One bright spot for Bradley was that he - just barely - did better than Gore among Iowa voters who call themselves independent (41 percent-39 percent). Perhaps New Hampshire's independents, who outnumer registered Republicans and Democrats, will flock to the candidate who says he doesn't represent "entrenched power."

Is there an Iowa bounce for the front-runners, or for Steve Forbes and Alan Keyes, who racked up respectable numbers there? Michael Barone notes that Iowa has usually helped unknowns - "but who's unknown here? I'm sure doing better than expected in Iowa is a help, but the idea of an increase in New Hampshire from a small percentage to a large one is improbable."

Forbes' finish in Iowa might reassure New Hampshire voters looking to buc the Bush trend.
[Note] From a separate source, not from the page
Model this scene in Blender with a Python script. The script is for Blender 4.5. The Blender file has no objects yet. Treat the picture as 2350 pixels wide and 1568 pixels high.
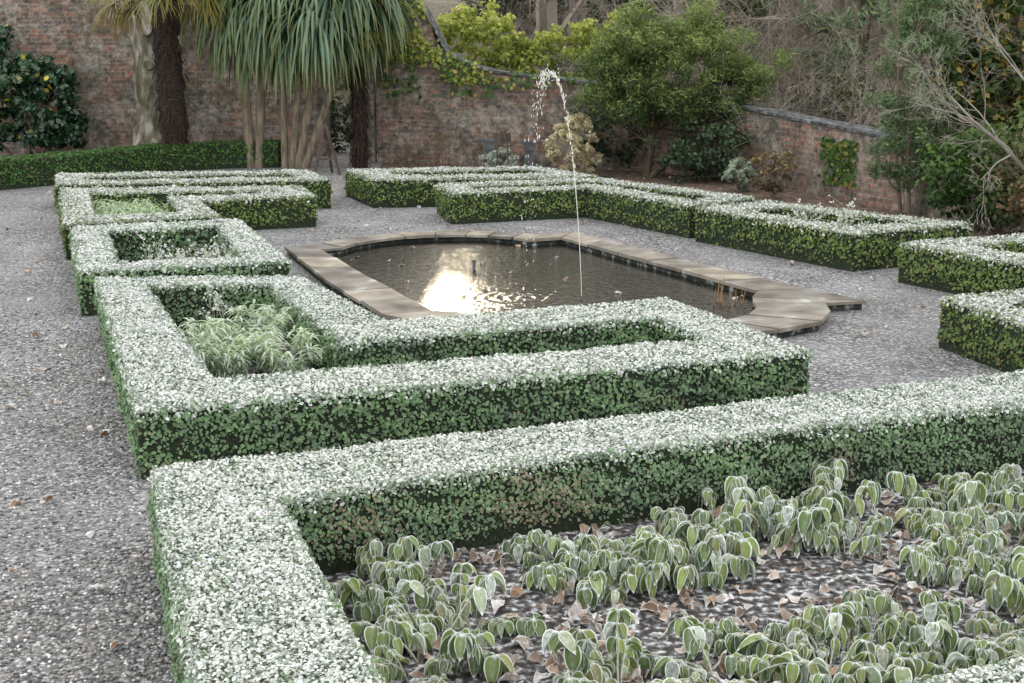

Alan Keyes probably feels pretty game, although New Hampshire has fewer moral majority types than Iowa, and abortion, an issue that worked for Forbes and Keyes in Iowa, may not be so potent in the Granite State. Both candidates are probably itching to get at the state's storied independent voters.

Those independents are perhaps New Hampshire's most distinguishing feature. They outnumber registered Republicans or Democrats, and they can vote in any primary they choose. They can change their minds right up to the last second. They may account for the popularity McCain and Bradley have enjoyed in the state. It's possible they'll now drift away from Bradley, because he didn't win well enough, and head for McCain, who hasn't won anything. But from where we sit, independents are just as prone to vote for Gore or Bush, particularly after their Iowa successes.

The Iowa bounce is interesting, but even more significant is the New Hampshire bounce. For Democrats, that bounce is huge. There's not another Democratic primary or caucus until March 7. If Bradley doesn't win New Hampshire, he's a two-time loser, trailing Gore in every state. He can hit New York and California with the best will in the world, but he's a tough sell for voters with ample time to mull over the question of who can win in November.

Similarly, McCain probably needs to pull off a win if he's to threaten and not just compete. A good second isn't enough for a man who devoted all his energy to New Hampshire, and is enjoying an 11-point lead in the polls right now (McCain 39 percent, Bush 28 percent).

But even with a win, his future isn't secure. The Republicans have a thicket of primaries to hack through in the next few weeks, including South Carolina, Michigan, Virginia and Washington, and it's hard to campaign well in each state when your opponent has millions of dollars falling out of his pockets.

And if Bradley and McCain win in New Hampshire? Is the entire face of the campaign changed? Candidates have won there in the past and failed to garner their party's nomination: Buchanan in 1996, Tsongas in 1992. This year, as Barone observes, New Hampshire is already "way out of step with the rest of the country," where Gore and Bush enjoy comfortable poll leads. The state "may turn out to be a leader, or it may be the odd duck out."

It may seem unfair that so much political importance is concentrated in this quirky little state. But for some observers, the combination of history, unpredictability and drama in New Hampshire is irresistible, and this week promises to be one of the highlights of the campaign year.